■ GIVEN EXERCISE: Reproduce, character for character, the lines below from the first through the one with "R = Matrix.Rotation(-tilt, 3, 'X')". Leave pictures out.

■ RAW DATA:
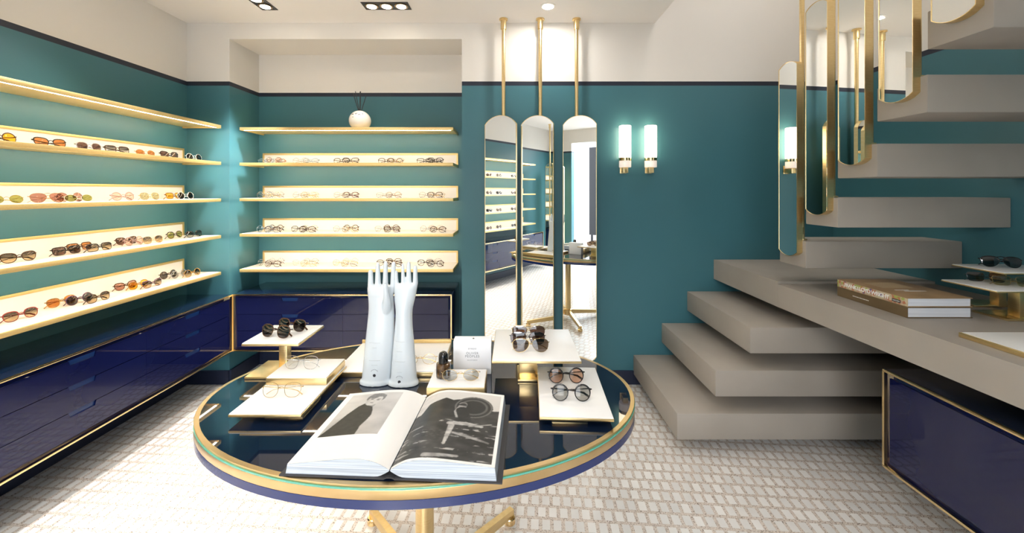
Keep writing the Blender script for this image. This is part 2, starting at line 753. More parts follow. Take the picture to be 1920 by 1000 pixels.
def eye_meshes(style, thick):
    """meshes of one pair: frame, lens left/right, temple left/right. Front looks to -Y, folded temples behind, stands on z=0"""
    key = (style, thick)
    if key in EYE:
        return EYE[key]
    ol = outline(style)
    ra = .0015 if thick else .0008
    zc = -min(q[1] for q in ol) + ra
    cx = .0345
    tilt = math.radians(12)
    R = Matrix.Rotation(-tilt, 3, 'X')

    def curve(x):          # gentle wrap of the front
        return 1.1 * x * x

    def fin(bm):
        for v in bm.verts:
            p_ = Vector((v.co.x, v.co.y + curve(v.co.x), v.co.z))
            v.co = R @ p_
        return bm

    def m(name, bm):
        bmesh.ops.recalc_face_normals(bm, faces=bm.faces)
        me = bpy.data.meshes.new(name)
        bm.to_mesh(me)
        bm.free()
        me.materials.append(None)
        smooth(me, 50)
        return me
    b = BM()
    for s in (-1, 1):
        pts = [(s * (cx + x), 0, zc + z) for x, z in ol]
        fl = []
        for x, z in ol:
            k = 1.0 + .65 * max(0.0, min(1.0, (z + .004) / .014)) if thick else 1.0
            fl.append((ra * (k if thick else 1), ra * (.9 if thick else 1)))
        tube(b, pts, ra, 6, True, fl)
    xi = cx - max(-q[0] for q in ol)
    zb = zc + .006
    rb = .0017 if thick else .0008
    tube(b, [(-xi - .001, 0, zb - .002), (-xi * .5, -.001, zb + .003), (0, -.0015, zb + .004), (xi * .5, -.001, zb + .003), (xi + .001, 0, zb - .002)], rb, 6)
    if style == 'aviator':
        tube(b, [(-xi - .006, 0, zc + .019), (0, -.001, zc + .021), (xi + .006, 0, zc + .019)], rb, 6)
    xo = cx + max(q[0] for q in ol)
    zh = zc + (.010 if thick else .008)
    for s in (-1, 1):
        tube(b, [(s * (xo - .002), 0, zh - .002), (s * (xo + .003), 0, zh), (s * (xo + .005), .004, zh)], rb * 1.1, 6)
    frame = m('frame', fin(b))
    lenses = []
    for s in (-1, 1):
        b = BM()
        c = b.verts.new((s * cx, -.0022, zc))
        r1 = [b.verts.new((s * (cx + x * .55), -.0015, zc + z * .55)) for x, z in ol]
        r2 = [b.verts.new((s * (cx + x), 0, zc + z)) for x, z in ol]
        n = len(ol)
        for i in range(n):
            j = (i + 1) % n
            b.faces.new((c, r1[i], r1[j]))
            b.faces.new((r1[i], r2[i], r2[j], r1[j]))
        lenses.append(m('lens', fin(b)))
    temples = []
    rt = .0021 if thick else .0010
    for s, yo in ((-1, .008), (1, .013)):
        b = BM()
        y0 = 1.1 * xo * xo + .004
        P = [(s * (xo + .0045), y0 - .006, zh), (s * (xo + .001), yo + .004, zh - .001), (s * xo * .4, yo + .010, zh - .005), (-s * xo * .35, yo + .012, zh - .010), (-s * xo * .7, yo + .012, zh - .015), (-s * xo * .98, yo + .011, max(.004, zh - .026))]
        for i_ in range(len(P)):      # undo the wrap that fin() would add, so that the temple stays straight
            P[i_] = (P[i_][0], P[i_][1] - curve(P[i_][0]) * (0 if i_ == 0 else 1), P[i_][2])
        fl = [(rt, rt)] * 2 + [(rt * 1.1, rt * .7)] * 2 + [(rt * 1.5, rt * .8), (rt * 1.7, rt * .9)]
        tube(b, P, rt, 6, False, fl)
        temples.append(m('temple', fin(b)))
    zmin = min(v.co.z for me in [frame] + temples for v in me.vertices)
    for me in [frame] + lenses + temples:
        for v in me.vertices:
            v.co.z -= zmin
    EYE[key] = (frame, lenses, temples)
    return EYE[key]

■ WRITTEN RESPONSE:
Keep writing the Blender script for this image. This is part 2, starting at line 753. More parts follow. Take the picture to be 1920 by 1000 pixels.
def eye_meshes(style, thick):
    """meshes of one pair: frame, lens left/right, temple left/right. Front looks to -Y, folded temples behind, stands on z=0"""
    key = (style, thick)
    if key in EYE:
        return EYE[key]
    ol = outline(style)
    ra = .0015 if thick else .0008
    zc = -min(q[1] for q in ol) + ra
    cx = .0345
    tilt = math.radians(12)
    R = Matrix.Rotation(-tilt, 3, 'X')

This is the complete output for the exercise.